- **Data**:

== == ==

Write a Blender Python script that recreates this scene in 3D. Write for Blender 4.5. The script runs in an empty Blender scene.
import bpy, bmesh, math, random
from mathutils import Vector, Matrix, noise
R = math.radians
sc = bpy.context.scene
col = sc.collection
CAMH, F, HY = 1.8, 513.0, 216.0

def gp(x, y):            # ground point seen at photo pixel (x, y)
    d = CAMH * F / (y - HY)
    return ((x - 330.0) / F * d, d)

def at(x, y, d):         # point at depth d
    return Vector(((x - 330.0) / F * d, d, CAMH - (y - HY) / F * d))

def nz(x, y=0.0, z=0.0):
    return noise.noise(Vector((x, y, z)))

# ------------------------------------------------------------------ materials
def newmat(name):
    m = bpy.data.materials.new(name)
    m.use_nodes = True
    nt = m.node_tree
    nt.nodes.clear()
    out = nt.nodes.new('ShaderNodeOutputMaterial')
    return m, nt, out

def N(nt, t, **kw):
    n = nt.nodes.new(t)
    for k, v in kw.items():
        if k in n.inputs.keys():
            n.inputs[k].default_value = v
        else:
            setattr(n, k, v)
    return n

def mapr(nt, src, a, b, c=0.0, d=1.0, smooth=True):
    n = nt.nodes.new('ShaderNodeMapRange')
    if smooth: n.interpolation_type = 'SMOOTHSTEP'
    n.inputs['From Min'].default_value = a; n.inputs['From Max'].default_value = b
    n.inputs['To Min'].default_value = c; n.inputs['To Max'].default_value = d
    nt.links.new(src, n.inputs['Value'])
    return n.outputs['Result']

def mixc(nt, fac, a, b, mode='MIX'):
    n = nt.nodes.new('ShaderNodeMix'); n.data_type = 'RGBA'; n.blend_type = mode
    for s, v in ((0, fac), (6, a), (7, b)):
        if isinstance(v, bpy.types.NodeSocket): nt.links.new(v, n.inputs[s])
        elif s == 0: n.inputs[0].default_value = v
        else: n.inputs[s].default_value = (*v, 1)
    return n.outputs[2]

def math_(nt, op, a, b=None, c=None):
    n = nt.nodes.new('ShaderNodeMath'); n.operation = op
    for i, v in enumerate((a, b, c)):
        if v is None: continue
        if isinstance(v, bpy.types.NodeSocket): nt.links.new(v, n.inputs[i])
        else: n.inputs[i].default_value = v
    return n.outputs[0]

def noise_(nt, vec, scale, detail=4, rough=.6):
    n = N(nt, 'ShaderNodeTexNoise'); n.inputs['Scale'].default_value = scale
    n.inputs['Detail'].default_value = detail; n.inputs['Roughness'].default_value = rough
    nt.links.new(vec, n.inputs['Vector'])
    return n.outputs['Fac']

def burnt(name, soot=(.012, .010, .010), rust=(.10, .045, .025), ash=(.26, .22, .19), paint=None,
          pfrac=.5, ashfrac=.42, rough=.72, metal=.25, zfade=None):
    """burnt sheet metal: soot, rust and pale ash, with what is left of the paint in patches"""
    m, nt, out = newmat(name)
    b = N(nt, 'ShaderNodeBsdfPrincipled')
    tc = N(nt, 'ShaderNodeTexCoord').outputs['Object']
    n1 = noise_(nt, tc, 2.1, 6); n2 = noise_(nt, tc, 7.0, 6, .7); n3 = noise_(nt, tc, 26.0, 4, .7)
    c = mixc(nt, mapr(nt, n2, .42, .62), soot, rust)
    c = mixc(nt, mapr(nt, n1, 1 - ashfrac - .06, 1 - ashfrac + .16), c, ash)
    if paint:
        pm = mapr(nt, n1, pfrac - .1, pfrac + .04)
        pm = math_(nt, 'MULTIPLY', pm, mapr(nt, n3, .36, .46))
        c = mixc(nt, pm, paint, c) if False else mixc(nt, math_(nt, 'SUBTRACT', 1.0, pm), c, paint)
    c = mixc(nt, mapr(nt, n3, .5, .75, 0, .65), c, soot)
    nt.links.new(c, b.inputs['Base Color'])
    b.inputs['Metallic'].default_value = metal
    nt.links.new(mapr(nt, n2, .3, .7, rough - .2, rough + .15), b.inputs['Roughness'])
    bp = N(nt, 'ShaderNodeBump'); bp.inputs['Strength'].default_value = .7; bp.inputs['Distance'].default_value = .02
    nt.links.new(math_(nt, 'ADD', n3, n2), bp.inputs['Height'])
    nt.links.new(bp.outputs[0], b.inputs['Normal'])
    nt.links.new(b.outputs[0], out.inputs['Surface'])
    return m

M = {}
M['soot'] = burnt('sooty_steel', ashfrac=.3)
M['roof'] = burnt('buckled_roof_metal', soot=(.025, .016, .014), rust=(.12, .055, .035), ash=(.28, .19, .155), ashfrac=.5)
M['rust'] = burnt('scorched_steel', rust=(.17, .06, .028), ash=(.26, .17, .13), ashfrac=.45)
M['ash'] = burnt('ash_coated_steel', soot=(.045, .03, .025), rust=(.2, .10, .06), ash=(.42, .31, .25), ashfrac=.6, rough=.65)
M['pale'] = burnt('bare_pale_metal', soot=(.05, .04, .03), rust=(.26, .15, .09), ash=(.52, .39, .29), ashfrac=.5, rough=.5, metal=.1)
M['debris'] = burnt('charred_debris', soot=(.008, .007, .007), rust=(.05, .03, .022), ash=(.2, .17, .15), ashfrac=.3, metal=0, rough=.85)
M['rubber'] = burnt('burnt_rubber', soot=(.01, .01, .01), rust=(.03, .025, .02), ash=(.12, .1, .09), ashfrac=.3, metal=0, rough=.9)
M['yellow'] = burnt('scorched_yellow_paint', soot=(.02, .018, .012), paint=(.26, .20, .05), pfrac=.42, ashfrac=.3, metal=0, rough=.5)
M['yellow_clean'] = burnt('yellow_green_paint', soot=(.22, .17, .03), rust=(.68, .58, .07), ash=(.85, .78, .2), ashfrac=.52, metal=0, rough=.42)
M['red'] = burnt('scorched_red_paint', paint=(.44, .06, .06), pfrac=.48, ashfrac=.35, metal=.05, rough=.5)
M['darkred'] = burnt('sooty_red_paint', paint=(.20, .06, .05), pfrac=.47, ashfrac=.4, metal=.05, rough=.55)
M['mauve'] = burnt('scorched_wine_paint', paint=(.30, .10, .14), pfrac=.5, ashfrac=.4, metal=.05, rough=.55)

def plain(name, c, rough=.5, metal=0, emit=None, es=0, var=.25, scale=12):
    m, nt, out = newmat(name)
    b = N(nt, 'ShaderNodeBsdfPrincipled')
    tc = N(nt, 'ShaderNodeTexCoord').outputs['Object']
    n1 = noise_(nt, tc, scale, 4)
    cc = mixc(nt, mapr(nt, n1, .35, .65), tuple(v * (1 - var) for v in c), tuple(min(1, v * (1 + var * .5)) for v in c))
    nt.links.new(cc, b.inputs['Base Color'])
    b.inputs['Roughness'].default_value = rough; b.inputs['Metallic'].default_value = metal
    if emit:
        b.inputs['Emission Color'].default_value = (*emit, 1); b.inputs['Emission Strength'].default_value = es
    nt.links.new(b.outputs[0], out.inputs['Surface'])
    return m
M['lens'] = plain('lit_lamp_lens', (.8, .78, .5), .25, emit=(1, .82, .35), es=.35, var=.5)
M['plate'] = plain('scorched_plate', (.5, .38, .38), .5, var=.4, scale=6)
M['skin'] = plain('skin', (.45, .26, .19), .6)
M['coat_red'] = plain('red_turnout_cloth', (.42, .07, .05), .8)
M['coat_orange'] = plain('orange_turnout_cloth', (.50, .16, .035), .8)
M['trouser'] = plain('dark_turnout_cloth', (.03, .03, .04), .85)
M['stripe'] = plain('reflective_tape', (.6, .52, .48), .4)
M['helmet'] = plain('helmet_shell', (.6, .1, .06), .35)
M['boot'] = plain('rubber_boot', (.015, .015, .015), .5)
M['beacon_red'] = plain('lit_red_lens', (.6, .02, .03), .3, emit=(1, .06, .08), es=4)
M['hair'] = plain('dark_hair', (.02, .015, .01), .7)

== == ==

- **Stated goal**: Track down the lines that include the word "pale" and copy them.

- **Complete response**:
    """burnt sheet metal: soot, rust and pale ash, with what is left of the paint in patches"""
M['pale'] = burnt('bare_pale_metal', soot=(.05, .04, .03), rust=(.26, .15, .09), ash=(.52, .39, .29), ashfrac=.5, rough=.5, metal=.1)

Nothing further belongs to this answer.